Nelson employs the still incredibly relevant criticism of of John Berger’s Ways of Seeing to locate the technological skepticism within the scope of contemporary art history as well as it’s relationship to traditional/historical fine arts. He quotes Berger at length when discussing how IAs use distribution as an unknowing/unintentional destructive force:

What the modern means of reproduction have done is to destroy the authority of art and to remove it – or, rather, to remove its images which they reproduce – from any preserve. For the first time ever, images of art [and now, also documentary images that epitomizes our cultures] have become ephemeral, ubiquitous, insubstantial, available, valueless, free. They surround us in the same way as language surrounds us. They have entered the mainstream of life over which they longer, in themselves, have power.
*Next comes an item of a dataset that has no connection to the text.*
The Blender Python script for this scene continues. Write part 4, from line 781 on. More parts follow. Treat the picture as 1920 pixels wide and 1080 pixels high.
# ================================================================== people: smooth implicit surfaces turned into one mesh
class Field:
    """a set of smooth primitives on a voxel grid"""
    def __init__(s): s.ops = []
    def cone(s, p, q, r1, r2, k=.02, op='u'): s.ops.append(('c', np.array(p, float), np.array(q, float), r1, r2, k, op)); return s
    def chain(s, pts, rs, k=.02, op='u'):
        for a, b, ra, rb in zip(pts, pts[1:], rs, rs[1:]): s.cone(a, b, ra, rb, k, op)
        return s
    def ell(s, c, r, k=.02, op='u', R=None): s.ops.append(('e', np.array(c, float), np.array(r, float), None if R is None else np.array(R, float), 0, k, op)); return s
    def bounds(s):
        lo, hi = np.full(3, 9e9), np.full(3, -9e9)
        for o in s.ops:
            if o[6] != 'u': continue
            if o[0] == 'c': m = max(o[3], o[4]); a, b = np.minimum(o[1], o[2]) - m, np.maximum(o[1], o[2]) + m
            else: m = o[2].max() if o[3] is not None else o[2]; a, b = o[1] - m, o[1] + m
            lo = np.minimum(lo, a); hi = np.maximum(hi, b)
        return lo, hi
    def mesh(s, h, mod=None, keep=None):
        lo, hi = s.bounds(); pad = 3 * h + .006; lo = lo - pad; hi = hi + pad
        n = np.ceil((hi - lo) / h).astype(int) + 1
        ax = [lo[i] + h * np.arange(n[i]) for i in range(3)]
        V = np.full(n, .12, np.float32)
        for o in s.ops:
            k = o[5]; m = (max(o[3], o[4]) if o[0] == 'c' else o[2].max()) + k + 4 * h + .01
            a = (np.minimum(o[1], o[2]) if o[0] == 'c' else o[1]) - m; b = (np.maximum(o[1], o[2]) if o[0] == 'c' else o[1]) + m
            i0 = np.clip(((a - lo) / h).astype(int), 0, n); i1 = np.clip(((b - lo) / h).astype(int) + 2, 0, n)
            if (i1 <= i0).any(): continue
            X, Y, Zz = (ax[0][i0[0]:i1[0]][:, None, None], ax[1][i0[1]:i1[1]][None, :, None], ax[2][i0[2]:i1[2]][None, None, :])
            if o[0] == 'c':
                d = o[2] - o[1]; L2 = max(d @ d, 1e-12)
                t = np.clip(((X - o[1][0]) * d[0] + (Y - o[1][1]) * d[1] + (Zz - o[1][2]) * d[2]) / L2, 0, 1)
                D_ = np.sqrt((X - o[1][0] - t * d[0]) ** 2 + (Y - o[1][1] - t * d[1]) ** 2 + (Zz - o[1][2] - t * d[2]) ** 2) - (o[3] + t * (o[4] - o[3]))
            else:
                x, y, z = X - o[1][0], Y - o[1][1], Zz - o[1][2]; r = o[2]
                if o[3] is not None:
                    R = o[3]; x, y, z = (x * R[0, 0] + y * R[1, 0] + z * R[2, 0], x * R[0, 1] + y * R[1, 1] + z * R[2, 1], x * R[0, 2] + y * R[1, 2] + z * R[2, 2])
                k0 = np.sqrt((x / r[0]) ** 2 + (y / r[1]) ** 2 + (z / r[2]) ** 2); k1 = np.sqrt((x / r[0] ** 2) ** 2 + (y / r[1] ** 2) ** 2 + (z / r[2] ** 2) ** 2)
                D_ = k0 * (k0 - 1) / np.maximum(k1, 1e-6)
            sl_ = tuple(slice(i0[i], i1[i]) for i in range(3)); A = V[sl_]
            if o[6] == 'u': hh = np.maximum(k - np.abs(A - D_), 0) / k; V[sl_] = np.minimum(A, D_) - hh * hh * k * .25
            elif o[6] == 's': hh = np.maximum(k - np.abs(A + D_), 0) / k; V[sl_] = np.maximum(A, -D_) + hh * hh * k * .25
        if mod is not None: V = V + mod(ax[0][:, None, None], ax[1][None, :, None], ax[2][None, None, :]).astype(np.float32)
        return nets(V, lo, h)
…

I would argue that the unfolding of once sacred, kept, or owned imagery from the museum into the mainstream has not rendered their power useless, but instead has shifted their power to be more akin to the power found – as Berger himself suggests – in language (although I think that Berger is actually arguing that the object itself has lost power and not the visual information that the object once held). Language is an everyday utility that hasn’t yet lost it’s power for subversion, poetry, and emotional evocation. Similarly for all the power that the reproduced cultural image has potentially lost in being widely distributed, it has likewise gained through accessibility. I’m not crediting IAs with facilitating this shift of power, but I do wonder if/how the filtering/quasi-curatorial methods of IAs have positively effected our ability to take these once inscrutable images and reformulated them in order to understand their relevance in contemporary image culture. Although IAs have possibly done more harm then help in directing or dissecting how we socially engage with images, they have – in a semi-oblique way – enabled a discourse of understanding our current Ways of Seeing.